The first mathematical model for elk–wolf interaction in Yellowstone National Park using the E-SINDy algorithm

The ecological dynamics between elk and wolves in Northern Yellowstone have been a focal point of long-term research, particularly following the reintroduction of wolves to the region. Although numerous studies have explored this prey–predator interaction from ecological and behavioral perspectives, there remains a lack of comprehensive analysis using mathematical modeling approaches capable of uncovering underlying dynamical patterns. In this study, we investigate the prey–predator dynamics of the elk–wolf system in Northern Yellowstone National Park, using a data-driven modeling approach. We used yearly population data for elk and wolves from 1995 to 2022 to construct a mathematical model using a sparse regression modeling framework. To the best of our knowledge, no previous work has applied this framework to capture elk–wolf interactions over this time period. Our modeling pipeline integrates gaussian process regression for data smoothing, sparse identification of nonlinear dynamics for model discovery, and model selection techniques to identify the most suitable mathematical representation.
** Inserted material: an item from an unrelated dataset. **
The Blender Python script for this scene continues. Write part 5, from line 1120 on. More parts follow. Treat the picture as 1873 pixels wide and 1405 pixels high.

Stability and bifurcation analyzes are then performed to understand the system’s qualitative behavior. A saddle–node bifurcation identifies the parameter range in which both species can coexist, while values outside this range lead to the extinction of one or both species. Hopf and saddle–node bifurcations define regions of stable co-existence, periodic oscillations, and extinction. Bifurcations such as Bogdanov–Takens and cusp are examined by varying two parameters simultaneously. Ecologically, these bifurcations reflect the interplay between wolf pressure and elk defence strategies. They suggested that small changes in parameter can trigger sudden shifts between co-existence, oscillations, or extinction.